Copy every line, leaving nothing out and adding nothing.

→ INFORMATION SHOWN
━━━━━━

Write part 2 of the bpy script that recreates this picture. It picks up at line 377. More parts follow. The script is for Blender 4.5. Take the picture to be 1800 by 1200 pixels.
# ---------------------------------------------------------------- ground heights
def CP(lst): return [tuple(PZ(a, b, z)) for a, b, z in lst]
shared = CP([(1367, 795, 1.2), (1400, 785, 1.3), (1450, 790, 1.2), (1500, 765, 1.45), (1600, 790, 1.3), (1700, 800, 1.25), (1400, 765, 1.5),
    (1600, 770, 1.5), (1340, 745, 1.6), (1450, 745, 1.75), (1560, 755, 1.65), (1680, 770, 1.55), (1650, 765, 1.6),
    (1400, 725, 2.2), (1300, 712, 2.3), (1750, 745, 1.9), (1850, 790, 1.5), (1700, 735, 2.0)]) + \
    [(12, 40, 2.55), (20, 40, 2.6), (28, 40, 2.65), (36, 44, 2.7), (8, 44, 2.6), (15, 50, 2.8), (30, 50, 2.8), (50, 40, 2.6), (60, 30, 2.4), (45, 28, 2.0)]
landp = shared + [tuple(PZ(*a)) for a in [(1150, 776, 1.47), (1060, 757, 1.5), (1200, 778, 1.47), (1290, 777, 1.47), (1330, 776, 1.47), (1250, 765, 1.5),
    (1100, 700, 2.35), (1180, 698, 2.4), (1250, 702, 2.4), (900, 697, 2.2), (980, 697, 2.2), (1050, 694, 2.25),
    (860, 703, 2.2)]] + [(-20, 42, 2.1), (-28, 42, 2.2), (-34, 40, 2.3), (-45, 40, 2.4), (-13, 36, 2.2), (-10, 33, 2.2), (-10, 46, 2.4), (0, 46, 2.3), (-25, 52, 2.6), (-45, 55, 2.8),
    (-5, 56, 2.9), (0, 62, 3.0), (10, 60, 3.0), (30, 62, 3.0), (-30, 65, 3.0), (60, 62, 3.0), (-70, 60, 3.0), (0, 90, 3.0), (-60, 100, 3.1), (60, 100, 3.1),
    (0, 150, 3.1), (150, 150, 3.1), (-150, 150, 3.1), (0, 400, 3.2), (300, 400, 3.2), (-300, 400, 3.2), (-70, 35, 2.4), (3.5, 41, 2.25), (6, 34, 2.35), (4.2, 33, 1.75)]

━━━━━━

→ CORRECT RESPONSE
Write part 2 of the bpy script that recreates this picture. It picks up at line 377. More parts follow. The script is for Blender 4.5. Take the picture to be 1800 by 1200 pixels.
# ---------------------------------------------------------------- ground heights
def CP(lst): return [tuple(PZ(a, b, z)) for a, b, z in lst]
shared = CP([(1367, 795, 1.2), (1400, 785, 1.3), (1450, 790, 1.2), (1500, 765, 1.45), (1600, 790, 1.3), (1700, 800, 1.25), (1400, 765, 1.5),
    (1600, 770, 1.5), (1340, 745, 1.6), (1450, 745, 1.75), (1560, 755, 1.65), (1680, 770, 1.55), (1650, 765, 1.6),
    (1400, 725, 2.2), (1300, 712, 2.3), (1750, 745, 1.9), (1850, 790, 1.5), (1700, 735, 2.0)]) + \
    [(12, 40, 2.55), (20, 40, 2.6), (28, 40, 2.65), (36, 44, 2.7), (8, 44, 2.6), (15, 50, 2.8), (30, 50, 2.8), (50, 40, 2.6), (60, 30, 2.4), (45, 28, 2.0)]
landp = shared + [tuple(PZ(*a)) for a in [(1150, 776, 1.47), (1060, 757, 1.5), (1200, 778, 1.47), (1290, 777, 1.47), (1330, 776, 1.47), (1250, 765, 1.5),
    (1100, 700, 2.35), (1180, 698, 2.4), (1250, 702, 2.4), (900, 697, 2.2), (980, 697, 2.2), (1050, 694, 2.25),
    (860, 703, 2.2)]] + [(-20, 42, 2.1), (-28, 42, 2.2), (-34, 40, 2.3), (-45, 40, 2.4), (-13, 36, 2.2), (-10, 33, 2.2), (-10, 46, 2.4), (0, 46, 2.3), (-25, 52, 2.6), (-45, 55, 2.8),
    (-5, 56, 2.9), (0, 62, 3.0), (10, 60, 3.0), (30, 62, 3.0), (-30, 65, 3.0), (60, 62, 3.0), (-70, 60, 3.0), (0, 90, 3.0), (-60, 100, 3.1), (60, 100, 3.1),
    (0, 150, 3.1), (150, 150, 3.1), (-150, 150, 3.1), (0, 400, 3.2), (300, 400, 3.2), (-300, 400, 3.2), (-70, 35, 2.4), (3.5, 41, 2.25), (6, 34, 2.35), (4.2, 33, 1.75)]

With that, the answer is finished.